Reproduce the entries below in full, word for word.

Scene modeling code data:
*-*-*
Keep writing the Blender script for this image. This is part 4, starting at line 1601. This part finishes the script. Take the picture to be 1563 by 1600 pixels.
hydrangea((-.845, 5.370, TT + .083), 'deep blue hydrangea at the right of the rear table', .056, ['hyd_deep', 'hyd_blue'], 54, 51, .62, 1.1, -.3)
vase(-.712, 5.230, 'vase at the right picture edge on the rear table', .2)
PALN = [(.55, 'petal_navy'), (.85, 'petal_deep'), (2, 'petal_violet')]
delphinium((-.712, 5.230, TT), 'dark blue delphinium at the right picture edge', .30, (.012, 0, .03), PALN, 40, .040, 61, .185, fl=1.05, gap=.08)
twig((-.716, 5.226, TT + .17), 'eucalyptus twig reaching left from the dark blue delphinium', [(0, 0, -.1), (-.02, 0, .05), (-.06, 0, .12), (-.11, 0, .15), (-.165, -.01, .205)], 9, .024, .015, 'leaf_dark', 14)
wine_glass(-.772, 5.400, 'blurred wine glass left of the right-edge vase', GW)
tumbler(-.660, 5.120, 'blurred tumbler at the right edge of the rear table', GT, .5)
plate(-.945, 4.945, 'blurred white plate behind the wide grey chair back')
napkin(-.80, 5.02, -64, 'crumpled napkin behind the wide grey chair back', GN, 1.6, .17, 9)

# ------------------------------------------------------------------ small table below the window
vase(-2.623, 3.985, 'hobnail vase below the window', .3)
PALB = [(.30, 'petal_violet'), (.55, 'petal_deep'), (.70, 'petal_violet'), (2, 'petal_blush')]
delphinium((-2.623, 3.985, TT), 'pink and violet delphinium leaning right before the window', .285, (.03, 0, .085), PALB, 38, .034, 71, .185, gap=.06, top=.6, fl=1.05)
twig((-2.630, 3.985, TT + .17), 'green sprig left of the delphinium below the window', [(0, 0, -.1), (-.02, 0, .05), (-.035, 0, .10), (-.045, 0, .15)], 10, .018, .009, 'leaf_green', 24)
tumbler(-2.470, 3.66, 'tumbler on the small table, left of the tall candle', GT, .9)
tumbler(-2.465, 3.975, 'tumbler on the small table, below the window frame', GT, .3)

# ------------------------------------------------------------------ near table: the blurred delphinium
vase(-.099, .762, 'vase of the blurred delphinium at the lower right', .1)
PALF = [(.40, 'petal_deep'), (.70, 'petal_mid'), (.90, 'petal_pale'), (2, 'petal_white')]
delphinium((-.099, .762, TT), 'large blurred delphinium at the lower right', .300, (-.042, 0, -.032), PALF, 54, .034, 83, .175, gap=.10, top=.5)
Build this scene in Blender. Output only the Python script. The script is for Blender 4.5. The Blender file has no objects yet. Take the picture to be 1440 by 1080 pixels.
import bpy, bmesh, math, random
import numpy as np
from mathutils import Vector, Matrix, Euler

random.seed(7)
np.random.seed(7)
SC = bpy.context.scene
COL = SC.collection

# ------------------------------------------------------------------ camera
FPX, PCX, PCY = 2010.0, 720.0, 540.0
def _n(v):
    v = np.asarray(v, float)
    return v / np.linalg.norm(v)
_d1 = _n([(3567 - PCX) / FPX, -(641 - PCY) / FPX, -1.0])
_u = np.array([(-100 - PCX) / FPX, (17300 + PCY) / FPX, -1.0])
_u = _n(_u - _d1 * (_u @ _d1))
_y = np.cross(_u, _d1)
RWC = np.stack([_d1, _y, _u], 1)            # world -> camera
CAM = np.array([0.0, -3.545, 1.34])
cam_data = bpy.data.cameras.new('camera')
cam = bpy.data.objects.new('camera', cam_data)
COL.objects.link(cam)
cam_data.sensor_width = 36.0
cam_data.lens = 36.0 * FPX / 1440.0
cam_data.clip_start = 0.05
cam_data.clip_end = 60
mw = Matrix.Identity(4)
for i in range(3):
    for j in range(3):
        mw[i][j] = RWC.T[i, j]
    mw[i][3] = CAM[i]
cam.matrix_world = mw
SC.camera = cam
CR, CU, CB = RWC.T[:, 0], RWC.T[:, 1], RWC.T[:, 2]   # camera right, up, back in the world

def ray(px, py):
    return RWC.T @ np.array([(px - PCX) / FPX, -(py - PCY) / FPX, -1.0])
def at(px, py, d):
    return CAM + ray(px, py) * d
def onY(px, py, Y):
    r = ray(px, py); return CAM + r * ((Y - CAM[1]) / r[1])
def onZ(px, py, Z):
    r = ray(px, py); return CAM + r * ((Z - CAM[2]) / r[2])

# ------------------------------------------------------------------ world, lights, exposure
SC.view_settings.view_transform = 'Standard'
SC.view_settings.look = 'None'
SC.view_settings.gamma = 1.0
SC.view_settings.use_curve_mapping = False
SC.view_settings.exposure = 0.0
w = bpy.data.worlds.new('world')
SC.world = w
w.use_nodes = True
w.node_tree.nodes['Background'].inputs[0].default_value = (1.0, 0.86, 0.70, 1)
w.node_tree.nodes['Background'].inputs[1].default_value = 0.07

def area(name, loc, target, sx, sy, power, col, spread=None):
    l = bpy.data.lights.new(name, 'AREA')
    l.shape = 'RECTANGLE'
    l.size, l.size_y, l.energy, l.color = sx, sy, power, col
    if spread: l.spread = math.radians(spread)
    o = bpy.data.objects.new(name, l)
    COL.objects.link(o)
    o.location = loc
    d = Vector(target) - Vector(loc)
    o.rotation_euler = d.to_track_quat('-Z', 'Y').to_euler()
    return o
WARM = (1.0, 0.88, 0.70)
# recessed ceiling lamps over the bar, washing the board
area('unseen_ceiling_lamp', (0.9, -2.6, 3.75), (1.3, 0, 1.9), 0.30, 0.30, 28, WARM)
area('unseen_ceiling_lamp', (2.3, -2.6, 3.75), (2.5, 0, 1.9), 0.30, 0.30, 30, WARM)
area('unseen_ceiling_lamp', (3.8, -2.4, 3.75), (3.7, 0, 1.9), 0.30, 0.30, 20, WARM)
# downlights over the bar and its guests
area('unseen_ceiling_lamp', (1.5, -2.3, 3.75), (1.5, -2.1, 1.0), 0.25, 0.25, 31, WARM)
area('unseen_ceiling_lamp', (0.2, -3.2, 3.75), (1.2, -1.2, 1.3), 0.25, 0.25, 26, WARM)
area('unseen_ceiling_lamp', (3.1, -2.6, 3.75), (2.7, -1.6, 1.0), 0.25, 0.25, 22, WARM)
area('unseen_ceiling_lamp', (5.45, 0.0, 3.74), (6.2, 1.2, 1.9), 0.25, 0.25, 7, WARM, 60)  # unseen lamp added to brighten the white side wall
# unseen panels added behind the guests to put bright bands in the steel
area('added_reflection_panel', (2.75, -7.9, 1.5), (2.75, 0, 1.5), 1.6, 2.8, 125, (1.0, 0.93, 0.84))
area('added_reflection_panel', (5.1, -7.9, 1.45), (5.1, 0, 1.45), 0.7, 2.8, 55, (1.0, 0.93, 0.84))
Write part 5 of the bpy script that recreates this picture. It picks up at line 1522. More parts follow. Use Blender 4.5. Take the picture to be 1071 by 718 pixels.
*-*-*
> FINAL ANSWER
Keep writing the Blender script for this image. This is part 4, starting at line 1601. This part finishes the script. Take the picture to be 1563 by 1600 pixels.
hydrangea((-.845, 5.370, TT + .083), 'deep blue hydrangea at the right of the rear table', .056, ['hyd_deep', 'hyd_blue'], 54, 51, .62, 1.1, -.3)
vase(-.712, 5.230, 'vase at the right picture edge on the rear table', .2)
PALN = [(.55, 'petal_navy'), (.85, 'petal_deep'), (2, 'petal_violet')]
delphinium((-.712, 5.230, TT), 'dark blue delphinium at the right picture edge', .30, (.012, 0, .03), PALN, 40, .040, 61, .185, fl=1.05, gap=.08)
twig((-.716, 5.226, TT + .17), 'eucalyptus twig reaching left from the dark blue delphinium', [(0, 0, -.1), (-.02, 0, .05), (-.06, 0, .12), (-.11, 0, .15), (-.165, -.01, .205)], 9, .024, .015, 'leaf_dark', 14)
wine_glass(-.772, 5.400, 'blurred wine glass left of the right-edge vase', GW)
tumbler(-.660, 5.120, 'blurred tumbler at the right edge of the rear table', GT, .5)
plate(-.945, 4.945, 'blurred white plate behind the wide grey chair back')
napkin(-.80, 5.02, -64, 'crumpled napkin behind the wide grey chair back', GN, 1.6, .17, 9)

# ------------------------------------------------------------------ small table below the window
vase(-2.623, 3.985, 'hobnail vase below the window', .3)
PALB = [(.30, 'petal_violet'), (.55, 'petal_deep'), (.70, 'petal_violet'), (2, 'petal_blush')]
delphinium((-2.623, 3.985, TT), 'pink and violet delphinium leaning right before the window', .285, (.03, 0, .085), PALB, 38, .034, 71, .185, gap=.06, top=.6, fl=1.05)
twig((-2.630, 3.985, TT + .17), 'green sprig left of the delphinium below the window', [(0, 0, -.1), (-.02, 0, .05), (-.035, 0, .10), (-.045, 0, .15)], 10, .018, .009, 'leaf_green', 24)
tumbler(-2.470, 3.66, 'tumbler on the small table, left of the tall candle', GT, .9)
tumbler(-2.465, 3.975, 'tumbler on the small table, below the window frame', GT, .3)

# ------------------------------------------------------------------ near table: the blurred delphinium
vase(-.099, .762, 'vase of the blurred delphinium at the lower right', .1)
PALF = [(.40, 'petal_deep'), (.70, 'petal_mid'), (.90, 'petal_pale'), (2, 'petal_white')]
delphinium((-.099, .762, TT), 'large blurred delphinium at the lower right', .300, (-.042, 0, -.032), PALF, 54, .034, 83, .175, gap=.10, top=.5)
Build this scene in Blender. Output only the Python script. The script is for Blender 4.5. The Blender file has no objects yet. Take the picture to be 1440 by 1080 pixels.
import bpy, bmesh, math, random
import numpy as np
from mathutils import Vector, Matrix, Euler

random.seed(7)
np.random.seed(7)
SC = bpy.context.scene
COL = SC.collection

# ------------------------------------------------------------------ camera
FPX, PCX, PCY = 2010.0, 720.0, 540.0
def _n(v):
    v = np.asarray(v, float)
    return v / np.linalg.norm(v)
_d1 = _n([(3567 - PCX) / FPX, -(641 - PCY) / FPX, -1.0])
_u = np.array([(-100 - PCX) / FPX, (17300 + PCY) / FPX, -1.0])
_u = _n(_u - _d1 * (_u @ _d1))
_y = np.cross(_u, _d1)
RWC = np.stack([_d1, _y, _u], 1)            # world -> camera
CAM = np.array([0.0, -3.545, 1.34])
cam_data = bpy.data.cameras.new('camera')
cam = bpy.data.objects.new('camera', cam_data)
COL.objects.link(cam)
cam_data.sensor_width = 36.0
cam_data.lens = 36.0 * FPX / 1440.0
cam_data.clip_start = 0.05
cam_data.clip_end = 60
mw = Matrix.Identity(4)
for i in range(3):
    for j in range(3):
        mw[i][j] = RWC.T[i, j]
    mw[i][3] = CAM[i]
cam.matrix_world = mw
SC.camera = cam
CR, CU, CB = RWC.T[:, 0], RWC.T[:, 1], RWC.T[:, 2]   # camera right, up, back in the world

def ray(px, py):
    return RWC.T @ np.array([(px - PCX) / FPX, -(py - PCY) / FPX, -1.0])
def at(px, py, d):
    return CAM + ray(px, py) * d
def onY(px, py, Y):
    r = ray(px, py); return CAM + r * ((Y - CAM[1]) / r[1])
def onZ(px, py, Z):
    r = ray(px, py); return CAM + r * ((Z - CAM[2]) / r[2])

# ------------------------------------------------------------------ world, lights, exposure
SC.view_settings.view_transform = 'Standard'
SC.view_settings.look = 'None'
SC.view_settings.gamma = 1.0
SC.view_settings.use_curve_mapping = False
SC.view_settings.exposure = 0.0
w = bpy.data.worlds.new('world')
SC.world = w
w.use_nodes = True
w.node_tree.nodes['Background'].inputs[0].default_value = (1.0, 0.86, 0.70, 1)
w.node_tree.nodes['Background'].inputs[1].default_value = 0.07

def area(name, loc, target, sx, sy, power, col, spread=None):
    l = bpy.data.lights.new(name, 'AREA')
    l.shape = 'RECTANGLE'
    l.size, l.size_y, l.energy, l.color = sx, sy, power, col
    if spread: l.spread = math.radians(spread)
    o = bpy.data.objects.new(name, l)
    COL.objects.link(o)
    o.location = loc
    d = Vector(target) - Vector(loc)
    o.rotation_euler = d.to_track_quat('-Z', 'Y').to_euler()
    return o
WARM = (1.0, 0.88, 0.70)
# recessed ceiling lamps over the bar, washing the board
area('unseen_ceiling_lamp', (0.9, -2.6, 3.75), (1.3, 0, 1.9), 0.30, 0.30, 28, WARM)
area('unseen_ceiling_lamp', (2.3, -2.6, 3.75), (2.5, 0, 1.9), 0.30, 0.30, 30, WARM)
area('unseen_ceiling_lamp', (3.8, -2.4, 3.75), (3.7, 0, 1.9), 0.30, 0.30, 20, WARM)
# downlights over the bar and its guests
area('unseen_ceiling_lamp', (1.5, -2.3, 3.75), (1.5, -2.1, 1.0), 0.25, 0.25, 31, WARM)
area('unseen_ceiling_lamp', (0.2, -3.2, 3.75), (1.2, -1.2, 1.3), 0.25, 0.25, 26, WARM)
area('unseen_ceiling_lamp', (3.1, -2.6, 3.75), (2.7, -1.6, 1.0), 0.25, 0.25, 22, WARM)
area('unseen_ceiling_lamp', (5.45, 0.0, 3.74), (6.2, 1.2, 1.9), 0.25, 0.25, 7, WARM, 60)  # unseen lamp added to brighten the white side wall
# unseen panels added behind the guests to put bright bands in the steel
area('added_reflection_panel', (2.75, -7.9, 1.5), (2.75, 0, 1.5), 1.6, 2.8, 125, (1.0, 0.93, 0.84))
area('added_reflection_panel', (5.1, -7.9, 1.45), (5.1, 0, 1.45), 0.7, 2.8, 55, (1.0, 0.93, 0.84))
Write part 5 of the bpy script that recreates this picture. It picks up at line 1522. More parts follow. Use Blender 4.5. Take the picture to be 1071 by 718 pixels.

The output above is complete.